Job:
Within the material below, locate the line with "Continue the Blender Python script for this scene: part 2, from" and the line with "o = bpy.data.objects.new('downlight', l);", then return those two lines and all lines between them, exactly as written.

Provided entries:
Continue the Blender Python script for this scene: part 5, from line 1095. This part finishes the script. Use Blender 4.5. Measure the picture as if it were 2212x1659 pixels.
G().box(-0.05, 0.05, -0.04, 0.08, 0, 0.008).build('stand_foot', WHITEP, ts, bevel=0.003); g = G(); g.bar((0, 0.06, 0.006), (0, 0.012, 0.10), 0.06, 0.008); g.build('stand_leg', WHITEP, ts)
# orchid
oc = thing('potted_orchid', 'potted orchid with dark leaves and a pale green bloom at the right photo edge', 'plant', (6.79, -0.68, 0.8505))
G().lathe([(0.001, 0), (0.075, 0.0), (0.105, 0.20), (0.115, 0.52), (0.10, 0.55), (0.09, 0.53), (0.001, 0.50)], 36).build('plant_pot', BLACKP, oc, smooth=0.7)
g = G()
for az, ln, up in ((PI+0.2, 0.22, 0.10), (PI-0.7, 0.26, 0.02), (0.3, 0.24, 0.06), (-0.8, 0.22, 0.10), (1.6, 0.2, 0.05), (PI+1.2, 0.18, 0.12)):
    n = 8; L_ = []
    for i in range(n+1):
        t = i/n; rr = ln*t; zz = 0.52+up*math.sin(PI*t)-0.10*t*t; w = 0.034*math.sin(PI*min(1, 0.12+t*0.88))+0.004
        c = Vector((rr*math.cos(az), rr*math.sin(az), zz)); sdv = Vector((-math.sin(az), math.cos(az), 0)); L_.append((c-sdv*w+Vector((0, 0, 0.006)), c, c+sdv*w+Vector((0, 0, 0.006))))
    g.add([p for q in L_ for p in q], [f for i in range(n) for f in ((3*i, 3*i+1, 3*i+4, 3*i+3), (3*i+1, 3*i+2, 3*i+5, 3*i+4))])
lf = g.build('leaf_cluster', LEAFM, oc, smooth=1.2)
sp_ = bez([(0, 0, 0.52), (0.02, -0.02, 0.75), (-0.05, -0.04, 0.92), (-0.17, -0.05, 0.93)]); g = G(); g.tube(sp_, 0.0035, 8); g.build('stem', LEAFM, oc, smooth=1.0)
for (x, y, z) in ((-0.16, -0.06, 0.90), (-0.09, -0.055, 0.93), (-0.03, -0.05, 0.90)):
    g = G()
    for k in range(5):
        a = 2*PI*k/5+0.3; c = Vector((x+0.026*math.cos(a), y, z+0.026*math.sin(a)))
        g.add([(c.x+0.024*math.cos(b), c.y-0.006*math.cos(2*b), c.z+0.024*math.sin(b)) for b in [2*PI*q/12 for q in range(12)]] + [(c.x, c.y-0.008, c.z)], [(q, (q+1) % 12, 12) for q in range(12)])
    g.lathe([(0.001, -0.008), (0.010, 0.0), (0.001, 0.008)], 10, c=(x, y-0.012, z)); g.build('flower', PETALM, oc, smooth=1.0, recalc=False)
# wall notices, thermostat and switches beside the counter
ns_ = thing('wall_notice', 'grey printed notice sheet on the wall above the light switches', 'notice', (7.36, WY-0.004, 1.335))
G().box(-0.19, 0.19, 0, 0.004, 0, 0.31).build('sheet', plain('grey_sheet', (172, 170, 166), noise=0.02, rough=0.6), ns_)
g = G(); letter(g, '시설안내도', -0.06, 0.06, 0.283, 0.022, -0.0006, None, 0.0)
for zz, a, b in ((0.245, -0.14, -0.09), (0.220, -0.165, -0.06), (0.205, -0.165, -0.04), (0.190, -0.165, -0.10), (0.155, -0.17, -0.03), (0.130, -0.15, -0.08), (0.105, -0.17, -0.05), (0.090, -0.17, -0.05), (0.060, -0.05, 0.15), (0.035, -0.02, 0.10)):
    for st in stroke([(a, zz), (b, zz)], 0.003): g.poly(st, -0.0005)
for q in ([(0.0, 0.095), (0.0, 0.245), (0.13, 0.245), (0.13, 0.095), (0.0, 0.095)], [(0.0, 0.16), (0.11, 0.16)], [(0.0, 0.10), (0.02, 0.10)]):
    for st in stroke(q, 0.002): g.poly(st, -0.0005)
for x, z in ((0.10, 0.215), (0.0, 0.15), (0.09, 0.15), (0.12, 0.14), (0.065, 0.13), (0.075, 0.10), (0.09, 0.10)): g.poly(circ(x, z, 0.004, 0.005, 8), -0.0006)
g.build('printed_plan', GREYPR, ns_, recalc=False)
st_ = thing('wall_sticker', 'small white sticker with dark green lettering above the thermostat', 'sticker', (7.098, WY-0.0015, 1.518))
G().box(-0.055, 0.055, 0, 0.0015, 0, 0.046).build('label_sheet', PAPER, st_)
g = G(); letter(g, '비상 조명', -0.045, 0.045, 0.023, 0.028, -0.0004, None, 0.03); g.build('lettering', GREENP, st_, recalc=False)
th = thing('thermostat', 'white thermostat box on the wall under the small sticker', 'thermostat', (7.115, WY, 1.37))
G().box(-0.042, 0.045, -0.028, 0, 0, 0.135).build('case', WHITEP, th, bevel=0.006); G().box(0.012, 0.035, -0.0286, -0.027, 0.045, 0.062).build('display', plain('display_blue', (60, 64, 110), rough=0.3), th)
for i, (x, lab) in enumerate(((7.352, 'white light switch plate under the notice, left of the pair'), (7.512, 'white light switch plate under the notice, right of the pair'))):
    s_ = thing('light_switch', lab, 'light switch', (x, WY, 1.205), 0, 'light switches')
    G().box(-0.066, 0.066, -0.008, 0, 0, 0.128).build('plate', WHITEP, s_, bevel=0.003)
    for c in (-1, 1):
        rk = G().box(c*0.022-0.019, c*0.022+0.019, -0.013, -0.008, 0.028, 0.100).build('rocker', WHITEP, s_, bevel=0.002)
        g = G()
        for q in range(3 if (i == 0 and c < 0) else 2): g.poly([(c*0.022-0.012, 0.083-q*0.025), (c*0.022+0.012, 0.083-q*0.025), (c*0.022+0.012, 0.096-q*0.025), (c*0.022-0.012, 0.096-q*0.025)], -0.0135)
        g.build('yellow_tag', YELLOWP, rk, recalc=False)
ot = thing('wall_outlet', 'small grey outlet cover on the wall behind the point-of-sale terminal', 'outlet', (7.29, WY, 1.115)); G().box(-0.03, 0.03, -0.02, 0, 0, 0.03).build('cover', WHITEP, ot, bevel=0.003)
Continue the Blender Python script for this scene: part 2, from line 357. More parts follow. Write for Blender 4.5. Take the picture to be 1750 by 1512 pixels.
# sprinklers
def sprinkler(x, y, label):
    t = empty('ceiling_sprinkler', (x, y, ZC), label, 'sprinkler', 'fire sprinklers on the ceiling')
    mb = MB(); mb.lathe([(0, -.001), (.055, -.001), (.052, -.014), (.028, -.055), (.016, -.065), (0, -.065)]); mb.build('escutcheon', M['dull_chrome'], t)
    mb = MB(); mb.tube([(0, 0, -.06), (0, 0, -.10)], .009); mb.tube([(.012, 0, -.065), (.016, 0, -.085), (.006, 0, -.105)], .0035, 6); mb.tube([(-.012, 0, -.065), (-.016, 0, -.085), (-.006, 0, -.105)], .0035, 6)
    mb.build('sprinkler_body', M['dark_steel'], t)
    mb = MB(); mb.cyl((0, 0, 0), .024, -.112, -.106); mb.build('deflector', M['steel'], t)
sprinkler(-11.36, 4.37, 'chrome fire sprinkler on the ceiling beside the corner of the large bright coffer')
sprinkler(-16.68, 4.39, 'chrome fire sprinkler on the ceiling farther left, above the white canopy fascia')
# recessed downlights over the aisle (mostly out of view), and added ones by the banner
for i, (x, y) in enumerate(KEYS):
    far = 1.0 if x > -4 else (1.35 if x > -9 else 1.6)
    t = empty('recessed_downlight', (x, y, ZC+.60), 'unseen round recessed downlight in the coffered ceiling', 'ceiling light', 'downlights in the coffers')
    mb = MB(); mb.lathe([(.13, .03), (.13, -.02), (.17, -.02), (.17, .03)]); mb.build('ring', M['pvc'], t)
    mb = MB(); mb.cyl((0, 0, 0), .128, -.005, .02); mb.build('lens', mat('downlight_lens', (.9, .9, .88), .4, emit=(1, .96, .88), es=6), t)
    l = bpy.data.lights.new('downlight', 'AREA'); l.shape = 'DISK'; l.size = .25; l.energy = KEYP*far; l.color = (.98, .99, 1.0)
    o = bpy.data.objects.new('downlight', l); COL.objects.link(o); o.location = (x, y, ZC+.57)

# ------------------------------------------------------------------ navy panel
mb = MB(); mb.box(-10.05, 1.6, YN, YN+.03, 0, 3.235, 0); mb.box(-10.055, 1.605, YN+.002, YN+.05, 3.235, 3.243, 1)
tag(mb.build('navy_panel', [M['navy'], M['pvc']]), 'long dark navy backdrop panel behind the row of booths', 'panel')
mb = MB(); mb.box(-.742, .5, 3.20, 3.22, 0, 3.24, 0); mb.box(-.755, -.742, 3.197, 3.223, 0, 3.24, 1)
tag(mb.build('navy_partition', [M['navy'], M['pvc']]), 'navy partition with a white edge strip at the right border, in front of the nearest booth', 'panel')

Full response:
Continue the Blender Python script for this scene: part 2, from line 357. More parts follow. Write for Blender 4.5. Take the picture to be 1750 by 1512 pixels.
# sprinklers
def sprinkler(x, y, label):
    t = empty('ceiling_sprinkler', (x, y, ZC), label, 'sprinkler', 'fire sprinklers on the ceiling')
    mb = MB(); mb.lathe([(0, -.001), (.055, -.001), (.052, -.014), (.028, -.055), (.016, -.065), (0, -.065)]); mb.build('escutcheon', M['dull_chrome'], t)
    mb = MB(); mb.tube([(0, 0, -.06), (0, 0, -.10)], .009); mb.tube([(.012, 0, -.065), (.016, 0, -.085), (.006, 0, -.105)], .0035, 6); mb.tube([(-.012, 0, -.065), (-.016, 0, -.085), (-.006, 0, -.105)], .0035, 6)
    mb.build('sprinkler_body', M['dark_steel'], t)
    mb = MB(); mb.cyl((0, 0, 0), .024, -.112, -.106); mb.build('deflector', M['steel'], t)
sprinkler(-11.36, 4.37, 'chrome fire sprinkler on the ceiling beside the corner of the large bright coffer')
sprinkler(-16.68, 4.39, 'chrome fire sprinkler on the ceiling farther left, above the white canopy fascia')
# recessed downlights over the aisle (mostly out of view), and added ones by the banner
for i, (x, y) in enumerate(KEYS):
    far = 1.0 if x > -4 else (1.35 if x > -9 else 1.6)
    t = empty('recessed_downlight', (x, y, ZC+.60), 'unseen round recessed downlight in the coffered ceiling', 'ceiling light', 'downlights in the coffers')
    mb = MB(); mb.lathe([(.13, .03), (.13, -.02), (.17, -.02), (.17, .03)]); mb.build('ring', M['pvc'], t)
    mb = MB(); mb.cyl((0, 0, 0), .128, -.005, .02); mb.build('lens', mat('downlight_lens', (.9, .9, .88), .4, emit=(1, .96, .88), es=6), t)
    l = bpy.data.lights.new('downlight', 'AREA'); l.shape = 'DISK'; l.size = .25; l.energy = KEYP*far; l.color = (.98, .99, 1.0)
    o = bpy.data.objects.new('downlight', l); COL.objects.link(o); o.location = (x, y, ZC+.57)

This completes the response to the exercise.